Friday, August 20, 2010

The Brave Sarah Bird Davidson

Patricia R. Major Miller sent me this story from an autobiography of Mary Jane Miller. Mary Jane and her parents joined the Church in Tennessee in the 1880's. She tells one story of her mother Sarah Bird Davidson Miller and about how "friends" and neighbors behaved when it came to Mormonism.

Before we even joined the Church but were keeping the elders, the Kuklies as they called themselves in those days, came to our place one night hunting for the Mormon elders. Me and my older brother Nicholas were away from home that night, and Mother had always said that if they ever came to our house, she would find out who some of them were. She told them there were no Mormon elders there. They threw a large rock against the door and knocked it open. Then they came around to the other door and wanted to come in to see if there were any elders there. Mother [Sarah Bird Davidson Miller, pictured here] told them to wait ‘til she got her lights fixed; then they could come in. So she got them fixed so they couldn’t put them out. She opened the door and the leader came in. Then another one came in slinging his head.

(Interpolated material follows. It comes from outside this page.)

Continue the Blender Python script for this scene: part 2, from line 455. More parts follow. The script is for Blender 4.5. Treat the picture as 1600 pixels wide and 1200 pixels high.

She stood at the door and snatched his false face off, and she knew him. He looked at her and said, “You hadn’t ought to have done that.” Then they jumped back out and said, “Kill her. Kill her.” They snapped the pistol in her face three times, but it didn’t fire. That was the old cap and ball or six shooter pistol. They didn’t want us to keep the Mormons around us. My mother never told me who that fellow was, nor I never had any idea until we came to Colorado. Then she told me, and he was the young fellow that me and my brother with others ran together with as good friends.

Sarah, her husband Philip, and their children eventually left Cedar Creek, Tennessee for Colorado in order to worship as they wished.